Tudo isto, permitirá que o SPARK Matosinhos seja um edifício ambientalmente e financeiramente mais sustentável, enquanto otimiza a sua operação em função dos seus utilizadores, ou seja, o equilíbrio entre produção e consumo, na ambição de que num futuro breve culminem num produto perfeitamente integrado.

O mercado português tem uma dimensão reduzida?
Somos muitos arquitetos, e está tudo bem, porque cada um se posiciona no seu patamar. O mercado internacional é muito interessante pela dimensão e também porque dá prestígio. Nós estamos a tentar deixar uma marca por isso, se pudermos influenciar o máximo de pessoas, mais interessantes se torna, pelo menos na nossa perspetiva.
Mas sente que a arquitetura é valorizada em Portugal?

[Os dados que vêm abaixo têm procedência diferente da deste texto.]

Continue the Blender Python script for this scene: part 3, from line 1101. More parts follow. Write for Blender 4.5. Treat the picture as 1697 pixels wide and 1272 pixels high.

É uma pergunta complexa efetivamente. Sinceramente, acho que não, mas porque as pessoas não estão educadas para o valor da arquitetura e há motivos históricos, no nosso país, relativamente fáceis de compreender o porquê. Não estamos educados para uma série de outras áreas e só com a interação com essas áreas é que começamos a perceber a sua importância. Se pensarmos num privado, tem contacto com a arquitetura quando faz a sua casa, e fazer uma casa normalmente acontece uma vez na vida, e nem sequer tem termo de comparação. Ele experimenta um arquiteto, fica satisfeito ou não, mas ele nem sequer sabe se é melhor, se é pior.
Há sempre aquela ideia do que é que é fazer bonito, e a questão da estética é apenas uma percentagem muito reduzida da importância da arquitetura.

Aqui está de Gondomar para o mundo. Mas, se pudesse escolher uma cidade, onde é que gostaria de viver?
Eu gostava muito de viver em Nova Iorque. Porque acho que os Estados Unidos é onde acontece tudo, se quisermos singrar no mundo dos negócios, é lá. Já lá fui duas vezes e sentes a cidade a fervilhar. Adorava viver uns anos em Nova Iorque. Depois temos outros sítios mais românticos. Eu estudei um ano em Florença, último ano de curso, e fiquei apaixonado pela cidade. Deve ser uma cidade incrível para viver, mas numa fase mais tranquila. Em Portugal temos sítios ótimos, onde podemos relaxar, é um belíssimo país para isso.